L’idée originale de Nope est d’avoir mis face à cet animal une dynastie de dresseurs. A mi-chemin entre le monde sauvage et la culture de l’image (les studios hollywoodiens), ces anti-héros américains sont les meilleurs représentants de ce Moby Dick des temps nouveaux. Il n’y’ est plus question du combat de l’Homme contre la Bête, mais de capturer une image. Le personnage qui se rapproche le plus du capitaine Achab n’a pour particularité que d’oeuvrer pour l’amour de l’art. Chacun des autres personnages n’a d’autre visée que d’exploiter l’existence de l’extra-terrestre pour en tirer une forme de reconnaissance. Il n’y est pas non plus question d’une rencontre. La nature sauvage de l’OVNI est soulignée, jusqu’à être intégrée dans le découpage du film (chaque chapître porte le nom d’un animal important dans le récit, le dernier est celui de l’OVNI). Cette chasse a à bien des niveaux des allures de blockbusters spielbergien, quelque part entre Les dents de la mer et Rencontres du troisième type. Un blockbuster spielbergien auquel on aurait amputé sa faculté à regarder vers le haut, et à s’émerveiller, mais pas le goût de l’aventure et du jeu.

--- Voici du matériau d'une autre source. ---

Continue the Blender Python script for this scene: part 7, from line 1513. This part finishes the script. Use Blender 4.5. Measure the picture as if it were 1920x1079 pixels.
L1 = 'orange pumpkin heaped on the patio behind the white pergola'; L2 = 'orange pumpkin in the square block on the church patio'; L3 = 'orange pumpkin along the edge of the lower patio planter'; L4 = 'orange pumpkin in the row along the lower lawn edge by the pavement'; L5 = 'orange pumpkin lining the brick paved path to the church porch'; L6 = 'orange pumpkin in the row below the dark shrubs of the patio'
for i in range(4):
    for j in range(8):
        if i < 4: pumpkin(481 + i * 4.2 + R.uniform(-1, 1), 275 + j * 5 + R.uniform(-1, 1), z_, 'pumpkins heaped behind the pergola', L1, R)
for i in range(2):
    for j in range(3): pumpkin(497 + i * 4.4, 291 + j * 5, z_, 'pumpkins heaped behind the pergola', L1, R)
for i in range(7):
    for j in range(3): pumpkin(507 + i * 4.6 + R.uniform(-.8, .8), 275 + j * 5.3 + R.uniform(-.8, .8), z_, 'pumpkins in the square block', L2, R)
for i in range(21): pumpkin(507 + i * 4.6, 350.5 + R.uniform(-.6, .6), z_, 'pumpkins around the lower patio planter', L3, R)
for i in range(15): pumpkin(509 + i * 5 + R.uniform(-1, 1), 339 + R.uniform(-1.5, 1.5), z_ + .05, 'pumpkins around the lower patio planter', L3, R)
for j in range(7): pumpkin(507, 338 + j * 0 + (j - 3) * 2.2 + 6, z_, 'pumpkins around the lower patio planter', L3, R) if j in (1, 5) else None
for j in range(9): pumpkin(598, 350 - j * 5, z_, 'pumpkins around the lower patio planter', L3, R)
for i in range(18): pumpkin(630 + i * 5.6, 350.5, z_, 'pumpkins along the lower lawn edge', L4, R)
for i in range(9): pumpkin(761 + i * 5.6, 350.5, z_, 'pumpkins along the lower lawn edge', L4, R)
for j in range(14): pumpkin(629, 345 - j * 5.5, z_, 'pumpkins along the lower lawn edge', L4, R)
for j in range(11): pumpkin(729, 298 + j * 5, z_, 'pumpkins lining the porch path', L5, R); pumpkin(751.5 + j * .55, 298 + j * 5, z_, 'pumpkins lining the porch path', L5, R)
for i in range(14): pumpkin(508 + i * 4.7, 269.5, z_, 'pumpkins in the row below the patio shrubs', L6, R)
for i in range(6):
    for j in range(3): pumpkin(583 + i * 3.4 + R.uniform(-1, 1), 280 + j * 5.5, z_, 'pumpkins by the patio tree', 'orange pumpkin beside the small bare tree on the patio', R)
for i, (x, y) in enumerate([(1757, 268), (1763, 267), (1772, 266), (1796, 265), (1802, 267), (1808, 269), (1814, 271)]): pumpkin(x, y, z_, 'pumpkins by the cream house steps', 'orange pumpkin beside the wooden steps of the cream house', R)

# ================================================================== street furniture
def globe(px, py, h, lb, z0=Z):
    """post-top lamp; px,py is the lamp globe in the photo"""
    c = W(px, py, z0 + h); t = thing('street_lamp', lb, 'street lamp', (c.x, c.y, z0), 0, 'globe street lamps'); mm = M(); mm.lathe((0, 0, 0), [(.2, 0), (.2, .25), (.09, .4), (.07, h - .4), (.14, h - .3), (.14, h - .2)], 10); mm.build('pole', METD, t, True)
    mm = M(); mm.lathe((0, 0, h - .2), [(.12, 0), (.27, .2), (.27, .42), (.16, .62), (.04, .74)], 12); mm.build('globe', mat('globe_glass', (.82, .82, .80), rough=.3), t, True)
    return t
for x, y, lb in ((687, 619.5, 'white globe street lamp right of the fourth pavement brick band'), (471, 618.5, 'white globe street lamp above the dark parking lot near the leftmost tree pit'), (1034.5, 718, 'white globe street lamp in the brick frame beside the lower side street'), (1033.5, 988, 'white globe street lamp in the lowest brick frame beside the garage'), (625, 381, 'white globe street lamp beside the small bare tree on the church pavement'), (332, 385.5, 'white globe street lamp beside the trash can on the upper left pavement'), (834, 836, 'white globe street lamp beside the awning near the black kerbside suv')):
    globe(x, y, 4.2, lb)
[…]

Bien du chemin a été parcouru depuis la fascination de la rencontre de l’altérité à la médiocre perspective que de ne tirer d’elle qu’un cliché. Et pourtant…Jordan Peele réussit l’exploit de ne pas renier son modèle, et même de se réapproprier ces figures en conservant un souffle à peu près intact – en dépit de l’apparente médiocrité de ses enjeux. C’est que l’essence des films de Spielberg (c’est encore plus vrai dans les Dents de la Mer, descendant direct de Moby Dick) était tournée vers cette faculté à embarquer le lecteur / spectateur, à le conditionner pour lui faire tomber les armes. Des détails et une préparation très fine qui permettent de nous tirer de notre contexte et de nos valeurs pour accepter le point de vue des héros et d’être enfermé dans leur aventure. Jordan Peele a accompli ce travail d’extraction du réel, et de fait il n’est plus nécessaire – lorsque la longue dernière séquence survient – de faire un quelconque effort pour vivre l’aventure aux côtés des personnages. On peut alors profiter de l’action qui nous est livrée, et quelle action ! Cette dernière séquence respire le danger et la tension, mais aussi l’amour de la chasse (même si ce n’est que sur pellicule) et une part de lyrisme insoupçonnée. La manière de filmer les étendues sauvages et de découper l’action fait le reste. Et il y’a la petite touche, pour le coup non Spielbergienne. Toujours dans le conditionnement, Jordan Peele assaisonne son récit de suffisamment d’absurde pour faire accepter l’apparence finale incongrue du prédateur extra-terrestre. Il utilise également l’humour à doses homéopathiques, suffisamment pour créer une forme de complicité avec son univers sans désamorcer la tension. Nope est fait de petits détails savoureux, d’anecdotes (la référence à l’Animal Locomotion d’Eadweard Muybridge, première succession de photos ayant créé un film), de mystères (l’explosion du singe Gordy) et de liens qui créent un univers cohérent et intriguant. Un film généreux dont la simplicité apparente n’est qu’un leurre et qui pourra être revu sans aucun problème.